* begin Source material *

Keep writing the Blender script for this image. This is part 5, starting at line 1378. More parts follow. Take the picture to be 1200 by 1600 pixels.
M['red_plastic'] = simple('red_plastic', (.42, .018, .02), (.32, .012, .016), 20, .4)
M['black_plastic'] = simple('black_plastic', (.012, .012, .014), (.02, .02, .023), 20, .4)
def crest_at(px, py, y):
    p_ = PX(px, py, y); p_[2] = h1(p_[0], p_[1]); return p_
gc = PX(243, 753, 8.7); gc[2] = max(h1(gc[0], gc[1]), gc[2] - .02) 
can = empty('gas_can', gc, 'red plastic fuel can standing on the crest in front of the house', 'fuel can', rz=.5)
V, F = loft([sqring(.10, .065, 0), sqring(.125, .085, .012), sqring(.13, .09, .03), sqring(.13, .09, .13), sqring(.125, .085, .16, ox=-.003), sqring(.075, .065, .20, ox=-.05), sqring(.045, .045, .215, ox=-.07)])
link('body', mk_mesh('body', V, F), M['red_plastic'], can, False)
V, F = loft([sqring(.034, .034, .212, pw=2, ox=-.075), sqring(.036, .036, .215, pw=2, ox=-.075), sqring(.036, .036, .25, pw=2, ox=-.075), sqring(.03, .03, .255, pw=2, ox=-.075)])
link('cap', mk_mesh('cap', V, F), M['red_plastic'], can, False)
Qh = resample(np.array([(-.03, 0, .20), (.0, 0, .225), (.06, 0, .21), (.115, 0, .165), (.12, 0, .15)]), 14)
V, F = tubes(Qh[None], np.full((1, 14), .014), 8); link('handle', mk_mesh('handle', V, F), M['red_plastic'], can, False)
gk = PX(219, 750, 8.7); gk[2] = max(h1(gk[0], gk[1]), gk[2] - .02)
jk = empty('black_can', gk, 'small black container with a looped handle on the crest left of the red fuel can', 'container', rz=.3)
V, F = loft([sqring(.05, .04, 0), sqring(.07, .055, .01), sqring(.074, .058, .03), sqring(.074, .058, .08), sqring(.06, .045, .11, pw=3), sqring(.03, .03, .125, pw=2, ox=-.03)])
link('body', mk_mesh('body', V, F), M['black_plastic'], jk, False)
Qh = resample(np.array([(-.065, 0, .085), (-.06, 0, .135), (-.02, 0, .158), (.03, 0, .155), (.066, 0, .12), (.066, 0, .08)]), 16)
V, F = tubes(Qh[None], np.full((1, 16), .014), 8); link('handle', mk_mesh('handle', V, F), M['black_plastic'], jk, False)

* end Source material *

Repeat the preceding lines exactly, please, every one of them.

Keep writing the Blender script for this image. This is part 5, starting at line 1378. More parts follow. Take the picture to be 1200 by 1600 pixels.
M['red_plastic'] = simple('red_plastic', (.42, .018, .02), (.32, .012, .016), 20, .4)
M['black_plastic'] = simple('black_plastic', (.012, .012, .014), (.02, .02, .023), 20, .4)
def crest_at(px, py, y):
    p_ = PX(px, py, y); p_[2] = h1(p_[0], p_[1]); return p_
gc = PX(243, 753, 8.7); gc[2] = max(h1(gc[0], gc[1]), gc[2] - .02) 
can = empty('gas_can', gc, 'red plastic fuel can standing on the crest in front of the house', 'fuel can', rz=.5)
V, F = loft([sqring(.10, .065, 0), sqring(.125, .085, .012), sqring(.13, .09, .03), sqring(.13, .09, .13), sqring(.125, .085, .16, ox=-.003), sqring(.075, .065, .20, ox=-.05), sqring(.045, .045, .215, ox=-.07)])
link('body', mk_mesh('body', V, F), M['red_plastic'], can, False)
V, F = loft([sqring(.034, .034, .212, pw=2, ox=-.075), sqring(.036, .036, .215, pw=2, ox=-.075), sqring(.036, .036, .25, pw=2, ox=-.075), sqring(.03, .03, .255, pw=2, ox=-.075)])
link('cap', mk_mesh('cap', V, F), M['red_plastic'], can, False)
Qh = resample(np.array([(-.03, 0, .20), (.0, 0, .225), (.06, 0, .21), (.115, 0, .165), (.12, 0, .15)]), 14)
V, F = tubes(Qh[None], np.full((1, 14), .014), 8); link('handle', mk_mesh('handle', V, F), M['red_plastic'], can, False)
gk = PX(219, 750, 8.7); gk[2] = max(h1(gk[0], gk[1]), gk[2] - .02)
jk = empty('black_can', gk, 'small black container with a looped handle on the crest left of the red fuel can', 'container', rz=.3)
V, F = loft([sqring(.05, .04, 0), sqring(.07, .055, .01), sqring(.074, .058, .03), sqring(.074, .058, .08), sqring(.06, .045, .11, pw=3), sqring(.03, .03, .125, pw=2, ox=-.03)])
link('body', mk_mesh('body', V, F), M['black_plastic'], jk, False)
Qh = resample(np.array([(-.065, 0, .085), (-.06, 0, .135), (-.02, 0, .158), (.03, 0, .155), (.066, 0, .12), (.066, 0, .08)]), 16)
V, F = tubes(Qh[None], np.full((1, 16), .014), 8); link('handle', mk_mesh('handle', V, F), M['black_plastic'], jk, False)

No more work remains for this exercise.